### The task
Locate the word "from" in the material, then show every line that holds it.

### Recorded information

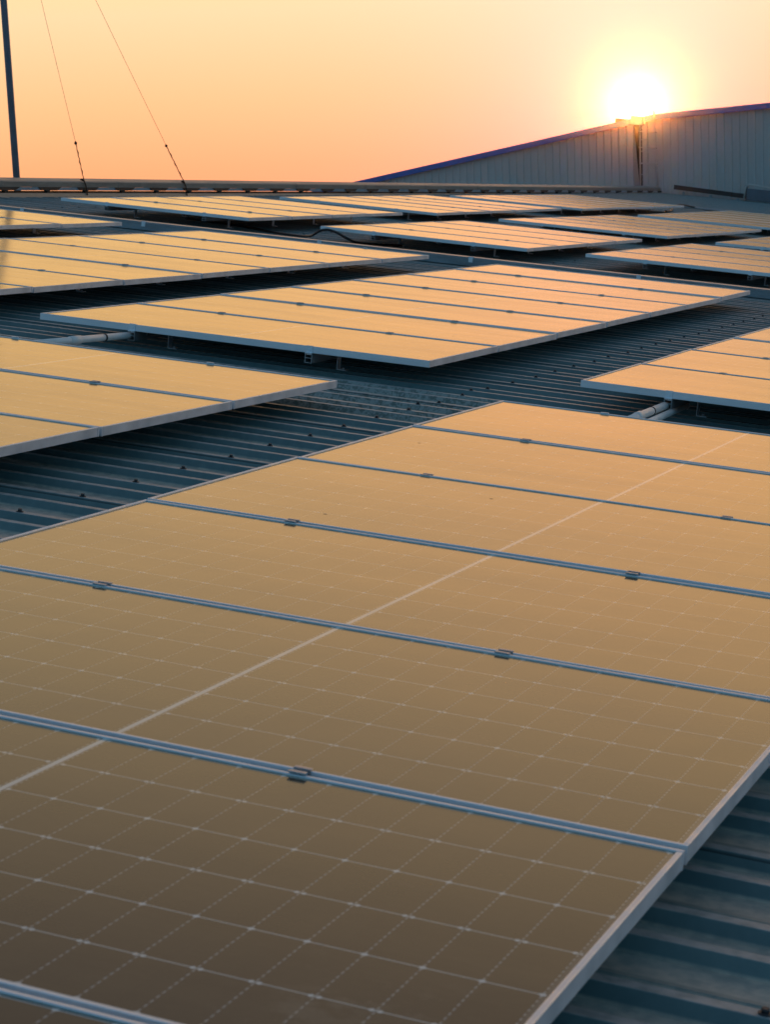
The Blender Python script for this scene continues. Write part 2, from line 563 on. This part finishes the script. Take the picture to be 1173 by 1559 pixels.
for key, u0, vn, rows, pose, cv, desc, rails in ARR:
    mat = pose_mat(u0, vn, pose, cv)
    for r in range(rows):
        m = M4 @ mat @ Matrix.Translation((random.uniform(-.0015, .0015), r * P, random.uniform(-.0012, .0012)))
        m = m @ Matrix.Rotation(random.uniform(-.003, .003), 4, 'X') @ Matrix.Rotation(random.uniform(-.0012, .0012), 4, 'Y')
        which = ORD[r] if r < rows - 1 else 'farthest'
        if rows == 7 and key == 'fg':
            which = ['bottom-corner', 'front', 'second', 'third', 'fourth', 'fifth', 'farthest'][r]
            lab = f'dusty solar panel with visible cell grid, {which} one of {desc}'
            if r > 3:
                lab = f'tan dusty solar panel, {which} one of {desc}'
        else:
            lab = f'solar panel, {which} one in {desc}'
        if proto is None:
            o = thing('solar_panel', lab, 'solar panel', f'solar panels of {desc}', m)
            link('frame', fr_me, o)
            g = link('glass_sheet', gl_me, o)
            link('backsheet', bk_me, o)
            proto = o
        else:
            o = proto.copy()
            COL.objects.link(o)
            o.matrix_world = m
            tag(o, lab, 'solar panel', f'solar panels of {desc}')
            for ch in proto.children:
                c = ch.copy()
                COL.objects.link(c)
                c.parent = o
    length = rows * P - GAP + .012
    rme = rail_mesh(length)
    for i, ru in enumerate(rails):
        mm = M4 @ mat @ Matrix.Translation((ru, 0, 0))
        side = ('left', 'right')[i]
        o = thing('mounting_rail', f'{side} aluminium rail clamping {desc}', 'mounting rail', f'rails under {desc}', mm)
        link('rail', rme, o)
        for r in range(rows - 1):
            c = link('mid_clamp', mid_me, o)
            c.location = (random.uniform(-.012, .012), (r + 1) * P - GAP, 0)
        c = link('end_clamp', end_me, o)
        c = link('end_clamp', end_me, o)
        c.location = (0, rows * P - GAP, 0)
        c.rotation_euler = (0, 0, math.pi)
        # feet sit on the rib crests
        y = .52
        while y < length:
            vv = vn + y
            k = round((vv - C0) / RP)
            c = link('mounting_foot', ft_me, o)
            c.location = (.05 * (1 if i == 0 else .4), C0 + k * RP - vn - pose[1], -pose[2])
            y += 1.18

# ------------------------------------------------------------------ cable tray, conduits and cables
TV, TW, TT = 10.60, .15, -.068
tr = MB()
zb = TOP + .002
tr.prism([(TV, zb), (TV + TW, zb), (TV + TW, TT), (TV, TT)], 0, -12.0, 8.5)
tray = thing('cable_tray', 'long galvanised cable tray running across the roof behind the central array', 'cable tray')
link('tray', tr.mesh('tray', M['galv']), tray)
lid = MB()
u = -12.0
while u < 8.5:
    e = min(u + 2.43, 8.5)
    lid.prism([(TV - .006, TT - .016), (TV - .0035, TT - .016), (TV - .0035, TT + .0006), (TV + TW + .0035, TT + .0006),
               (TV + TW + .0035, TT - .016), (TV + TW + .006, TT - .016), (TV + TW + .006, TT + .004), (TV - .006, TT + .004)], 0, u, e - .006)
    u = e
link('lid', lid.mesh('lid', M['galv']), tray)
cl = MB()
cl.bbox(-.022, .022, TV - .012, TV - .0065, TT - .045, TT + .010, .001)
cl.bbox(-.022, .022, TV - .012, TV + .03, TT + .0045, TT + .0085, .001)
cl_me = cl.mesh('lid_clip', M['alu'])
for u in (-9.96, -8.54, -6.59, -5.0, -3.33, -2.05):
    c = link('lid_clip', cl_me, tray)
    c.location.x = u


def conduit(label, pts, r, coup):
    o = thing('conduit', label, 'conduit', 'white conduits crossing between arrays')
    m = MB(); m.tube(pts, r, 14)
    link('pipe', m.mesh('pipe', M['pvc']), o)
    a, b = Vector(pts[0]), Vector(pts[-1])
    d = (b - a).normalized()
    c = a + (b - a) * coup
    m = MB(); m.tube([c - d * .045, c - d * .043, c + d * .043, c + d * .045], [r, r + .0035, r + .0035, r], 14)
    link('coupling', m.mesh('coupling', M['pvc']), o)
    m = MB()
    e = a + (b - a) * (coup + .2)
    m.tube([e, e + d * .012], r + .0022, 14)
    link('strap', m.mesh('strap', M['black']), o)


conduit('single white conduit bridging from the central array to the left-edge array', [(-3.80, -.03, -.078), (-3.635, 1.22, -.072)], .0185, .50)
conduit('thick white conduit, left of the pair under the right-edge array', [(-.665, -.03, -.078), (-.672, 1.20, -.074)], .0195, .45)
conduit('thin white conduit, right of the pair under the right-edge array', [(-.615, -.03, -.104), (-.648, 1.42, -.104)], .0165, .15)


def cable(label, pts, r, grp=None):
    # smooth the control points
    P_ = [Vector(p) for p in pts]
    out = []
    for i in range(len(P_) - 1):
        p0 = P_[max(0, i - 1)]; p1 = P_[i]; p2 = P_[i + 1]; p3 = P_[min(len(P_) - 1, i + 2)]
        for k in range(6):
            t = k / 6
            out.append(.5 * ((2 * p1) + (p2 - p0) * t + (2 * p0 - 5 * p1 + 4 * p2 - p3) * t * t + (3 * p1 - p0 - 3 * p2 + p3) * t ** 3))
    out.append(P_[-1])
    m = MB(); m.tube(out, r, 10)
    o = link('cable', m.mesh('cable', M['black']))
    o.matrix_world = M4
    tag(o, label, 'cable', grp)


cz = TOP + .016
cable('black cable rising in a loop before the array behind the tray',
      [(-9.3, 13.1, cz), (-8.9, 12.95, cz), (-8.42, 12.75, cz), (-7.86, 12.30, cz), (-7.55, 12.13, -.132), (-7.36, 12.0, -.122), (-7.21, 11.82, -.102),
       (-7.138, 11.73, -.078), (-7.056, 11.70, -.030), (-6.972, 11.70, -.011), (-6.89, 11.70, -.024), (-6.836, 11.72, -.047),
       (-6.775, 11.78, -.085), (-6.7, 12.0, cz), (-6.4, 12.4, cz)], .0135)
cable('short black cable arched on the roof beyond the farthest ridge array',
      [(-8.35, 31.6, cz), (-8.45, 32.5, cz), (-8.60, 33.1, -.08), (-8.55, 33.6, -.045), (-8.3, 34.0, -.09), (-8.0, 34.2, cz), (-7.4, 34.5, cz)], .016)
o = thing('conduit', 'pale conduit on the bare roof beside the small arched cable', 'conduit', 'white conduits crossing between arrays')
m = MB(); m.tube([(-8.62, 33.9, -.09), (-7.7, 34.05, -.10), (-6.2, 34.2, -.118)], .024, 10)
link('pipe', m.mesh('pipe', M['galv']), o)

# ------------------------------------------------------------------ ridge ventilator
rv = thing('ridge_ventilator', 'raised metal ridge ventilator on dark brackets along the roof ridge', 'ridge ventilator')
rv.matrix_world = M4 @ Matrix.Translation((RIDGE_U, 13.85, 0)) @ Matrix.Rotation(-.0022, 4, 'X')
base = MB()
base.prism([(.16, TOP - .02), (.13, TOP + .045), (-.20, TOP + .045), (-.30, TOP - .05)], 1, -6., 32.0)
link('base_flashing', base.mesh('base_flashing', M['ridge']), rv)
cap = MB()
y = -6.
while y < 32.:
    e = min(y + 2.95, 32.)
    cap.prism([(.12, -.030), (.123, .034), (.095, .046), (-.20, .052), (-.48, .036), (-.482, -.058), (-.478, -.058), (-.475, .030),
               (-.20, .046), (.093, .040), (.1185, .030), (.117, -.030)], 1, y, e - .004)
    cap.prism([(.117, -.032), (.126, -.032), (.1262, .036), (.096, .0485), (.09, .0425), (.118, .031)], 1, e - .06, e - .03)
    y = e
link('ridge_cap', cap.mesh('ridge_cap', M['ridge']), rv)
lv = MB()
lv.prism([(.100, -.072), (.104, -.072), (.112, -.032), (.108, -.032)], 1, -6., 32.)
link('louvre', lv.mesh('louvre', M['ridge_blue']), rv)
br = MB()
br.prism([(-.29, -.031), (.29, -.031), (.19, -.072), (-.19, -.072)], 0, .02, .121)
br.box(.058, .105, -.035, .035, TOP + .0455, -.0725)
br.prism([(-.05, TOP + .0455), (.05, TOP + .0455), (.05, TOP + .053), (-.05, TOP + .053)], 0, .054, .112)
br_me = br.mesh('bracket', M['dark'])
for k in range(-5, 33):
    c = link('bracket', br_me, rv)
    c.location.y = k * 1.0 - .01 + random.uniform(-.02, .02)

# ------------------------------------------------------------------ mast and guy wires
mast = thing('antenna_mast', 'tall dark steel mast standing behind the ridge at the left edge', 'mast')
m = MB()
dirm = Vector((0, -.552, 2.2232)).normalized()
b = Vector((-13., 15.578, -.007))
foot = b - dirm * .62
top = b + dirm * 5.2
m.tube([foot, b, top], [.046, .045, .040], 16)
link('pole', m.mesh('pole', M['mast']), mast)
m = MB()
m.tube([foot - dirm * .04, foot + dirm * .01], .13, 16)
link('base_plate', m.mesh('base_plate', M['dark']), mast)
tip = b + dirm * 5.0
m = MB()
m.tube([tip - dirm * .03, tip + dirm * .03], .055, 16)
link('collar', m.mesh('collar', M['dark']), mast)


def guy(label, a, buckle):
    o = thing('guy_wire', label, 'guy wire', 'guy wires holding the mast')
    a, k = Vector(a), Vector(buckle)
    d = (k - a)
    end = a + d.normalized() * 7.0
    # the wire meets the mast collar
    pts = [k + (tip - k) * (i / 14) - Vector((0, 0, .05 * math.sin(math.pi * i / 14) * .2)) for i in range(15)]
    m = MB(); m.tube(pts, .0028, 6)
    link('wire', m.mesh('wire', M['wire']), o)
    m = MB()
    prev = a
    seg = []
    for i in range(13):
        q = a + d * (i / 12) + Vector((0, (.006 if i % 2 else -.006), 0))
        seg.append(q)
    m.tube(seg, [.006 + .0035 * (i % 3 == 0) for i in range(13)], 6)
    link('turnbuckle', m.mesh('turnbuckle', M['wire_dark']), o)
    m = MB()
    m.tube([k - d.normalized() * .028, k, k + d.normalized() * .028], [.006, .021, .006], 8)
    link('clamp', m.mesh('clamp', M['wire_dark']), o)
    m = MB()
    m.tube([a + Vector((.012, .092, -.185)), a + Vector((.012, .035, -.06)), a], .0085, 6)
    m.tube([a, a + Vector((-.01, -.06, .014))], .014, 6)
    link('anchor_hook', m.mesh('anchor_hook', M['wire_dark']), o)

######

### Result for this task
The Blender Python script for this scene continues. Write part 2, from line 563 on. This part finishes the script. Take the picture to be 1173 by 1559 pixels.
conduit('single white conduit bridging from the central array to the left-edge array', [(-3.80, -.03, -.078), (-3.635, 1.22, -.072)], .0185, .50)